Frears, Steve Coogan and Judi Dench talk about Venice hit Philomena.

Stephen Frears may have wowed the critics in Venice with Philomena’s world premiere today, but he also has another audience in mind.

“I’m very keen the Pope should see it,” he said at a press conference in Venice today. “He seems a rather good bloke, the Pope.”

The Catholic Church, however, might not like the film’s subject matter. Judi Dench stars as Philomena Lee, an Irish woman who was forced to give up her son for adoption by Catholic nuns in the 1950s; Steve Coogan, who co-wrote the script and is one of the film’s producers, stars as cynical journalist Martin Sixsmith, who helps Lee try to find her son. (The story is true, and chronicled in Sixsmith’s 2009 book The Lost Child of Philomena Lee.)

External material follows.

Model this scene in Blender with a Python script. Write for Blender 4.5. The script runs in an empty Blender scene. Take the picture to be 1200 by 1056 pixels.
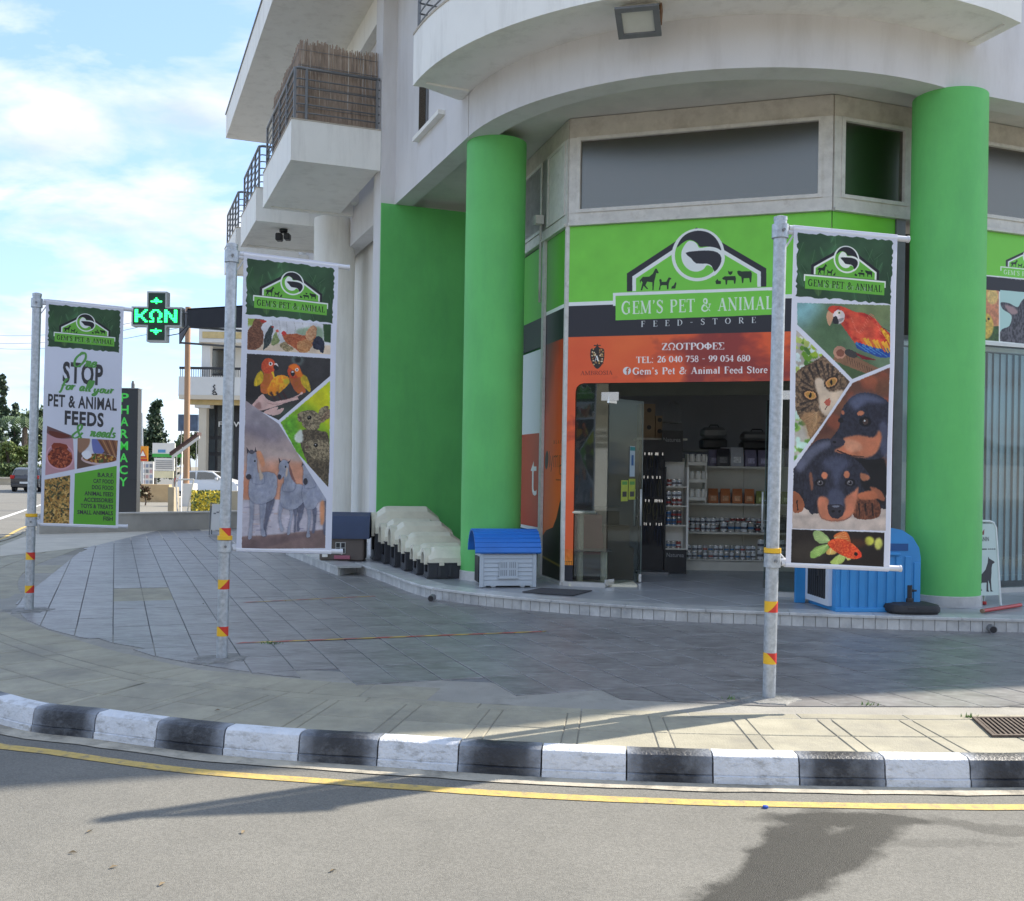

Teenage girls working in laundries for the Catholic church is a subject already explored in Peter Mullan’s 2002 film The Magdalene Sisters, but the story of the Church selling babies “is a shockingly terrible story and it had to be told,” Dench said.

The appropriately named co-writer Jeff Pope said that if the Church were to take something away from the film it should be “whatever has happened in the past, a policy of openness and honesty is surely the way forward. In a small way that’s what the film is saying.”

Pope added: “We were very careful not to judge what happened in the 1950s by modern standards. The bigger wrong was the covering up of what had happened. It’s not trying to hammer the church for 50 years ago.”

Coogan said that during the writing process they were sensitive to people who have faith such as Lee. “Although it criticizes the way the institution behaves, it dignifies people who have simple faith,” he said.

Despite the heavy topics being explored, there are quite a few laughs in the film. Coogan said: “It needed comedy because the story itself was so sad…humour was important to lighten the mood and sugar the pill…it was an important balance to strike, you couldn’t let the comedy trivialize it, but it could give it some levity.”

That laughter is something the real Philomena Lee would appreciate. Dench said Lee is “an immensely funny person, and incredibly lively…we have a similar sense of humour.”

After meeting Lee four or five times, Dench says she hopes she captured the “essence” of her – “there’s such a responsibility telling the story of someone who is still alive.”